UGMA accounts are available in every state, and UTMA accounts are available in all states except South Carolina and Vermont.

If you're interested in one of these, it's best to compare some of the best custodial accounts before selecting one. Look at their fees and investment options, so you know what you're getting.

3. 529 account

529 accounts are intended to help your child pay for higher education costs, but a new rule means leftover funds could also kick-start their retirement savings. Beginning on Jan. 1, the government now permits 529 account holders to roll over up to $35,000 in unused funds to a Roth IRA in their own name over their lifetime.

There are rules your child must know if planning one of these transfers, including:

  • The 529 account must be open for at least 15 years before doing a 529-to-Roth IRA transfer.
  • The Roth IRA must be in the name of the 529 account beneficiary.
  • Funds deposited in the five years before you begin making distributions and any associated earnings aren't eligible for the rollover.
  • You can only contribute up to the lesser of the annual Roth IRA contribution limit ($7,000 in 2024) or your actual income during the year.
  • The money you roll over reduces how much you can contribute directly to an IRA that year. For example, rolling the full $7,000 over in 2024 would render you ineligible to make any additional IRA contributions this year.

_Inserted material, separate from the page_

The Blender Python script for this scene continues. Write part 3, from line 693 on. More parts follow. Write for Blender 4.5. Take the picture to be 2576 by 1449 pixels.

This is still a relatively new rule change, so there are some details the IRS still hasn't clarified yet. For example, it's unclear whether changing 529 beneficiaries at some point resets the 15-year clock. Hopefully, the IRS will issue additional guidance on this new transfer option soon to help you decide whether this is the right approach for you.

It's also possible to use a combination of the strategies above if you prefer. You might want to ask your child to weigh in on what they think is best if they're old enough to understand. And it's fine to make a plan for now and change your mind later. You can always switch to a different account down the road.